▶ [Records for this task]

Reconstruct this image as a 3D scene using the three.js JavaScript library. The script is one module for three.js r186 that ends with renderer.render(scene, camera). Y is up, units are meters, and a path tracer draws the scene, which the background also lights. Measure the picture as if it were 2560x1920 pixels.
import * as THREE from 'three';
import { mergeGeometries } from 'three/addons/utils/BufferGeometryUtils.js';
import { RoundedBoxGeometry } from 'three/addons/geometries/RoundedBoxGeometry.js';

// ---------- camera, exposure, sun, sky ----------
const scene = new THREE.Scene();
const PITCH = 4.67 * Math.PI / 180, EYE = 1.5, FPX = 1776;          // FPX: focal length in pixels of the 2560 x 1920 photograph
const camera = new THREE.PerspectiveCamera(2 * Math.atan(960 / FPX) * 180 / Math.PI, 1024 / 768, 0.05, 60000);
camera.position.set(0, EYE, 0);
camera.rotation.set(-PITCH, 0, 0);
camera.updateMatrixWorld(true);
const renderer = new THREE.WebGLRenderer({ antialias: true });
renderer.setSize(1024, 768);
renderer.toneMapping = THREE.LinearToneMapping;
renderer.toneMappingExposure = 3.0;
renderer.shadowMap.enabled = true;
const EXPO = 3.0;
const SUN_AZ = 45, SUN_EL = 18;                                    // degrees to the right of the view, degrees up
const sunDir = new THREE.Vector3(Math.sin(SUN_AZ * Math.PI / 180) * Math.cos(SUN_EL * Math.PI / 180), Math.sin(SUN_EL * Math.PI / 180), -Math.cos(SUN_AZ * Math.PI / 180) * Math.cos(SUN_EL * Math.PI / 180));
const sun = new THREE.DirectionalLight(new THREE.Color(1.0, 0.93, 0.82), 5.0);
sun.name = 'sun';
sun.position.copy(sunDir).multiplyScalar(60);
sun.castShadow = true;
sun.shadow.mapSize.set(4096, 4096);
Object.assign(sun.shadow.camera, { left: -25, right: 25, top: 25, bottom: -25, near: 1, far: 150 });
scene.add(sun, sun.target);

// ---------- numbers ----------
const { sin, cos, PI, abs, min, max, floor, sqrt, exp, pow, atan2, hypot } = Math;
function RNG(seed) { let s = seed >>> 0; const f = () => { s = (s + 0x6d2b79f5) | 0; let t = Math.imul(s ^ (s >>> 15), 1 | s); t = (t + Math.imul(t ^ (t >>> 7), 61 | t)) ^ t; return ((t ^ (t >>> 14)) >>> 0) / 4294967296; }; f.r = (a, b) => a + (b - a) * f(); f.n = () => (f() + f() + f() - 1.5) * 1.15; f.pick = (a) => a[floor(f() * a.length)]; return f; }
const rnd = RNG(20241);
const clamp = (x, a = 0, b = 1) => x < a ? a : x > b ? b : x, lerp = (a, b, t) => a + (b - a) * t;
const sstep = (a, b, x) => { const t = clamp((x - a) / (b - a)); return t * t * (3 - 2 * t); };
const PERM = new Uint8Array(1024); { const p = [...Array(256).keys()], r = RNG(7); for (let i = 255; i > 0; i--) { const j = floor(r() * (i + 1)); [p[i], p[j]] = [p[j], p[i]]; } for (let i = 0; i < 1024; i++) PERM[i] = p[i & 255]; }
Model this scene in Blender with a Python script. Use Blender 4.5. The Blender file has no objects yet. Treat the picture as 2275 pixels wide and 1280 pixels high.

▶ [Exercise aim] Go through the entries above and copy every line containing "renderer".

▶ [Response to this exercise]
Reconstruct this image as a 3D scene using the three.js JavaScript library. The script is one module for three.js r186 that ends with renderer.render(scene, camera). Y is up, units are meters, and a path tracer draws the scene, which the background also lights. Measure the picture as if it were 2560x1920 pixels.
const renderer = new THREE.WebGLRenderer({ antialias: true });
renderer.setSize(1024, 768);
renderer.toneMapping = THREE.LinearToneMapping;
renderer.toneMappingExposure = 3.0;
renderer.shadowMap.enabled = true;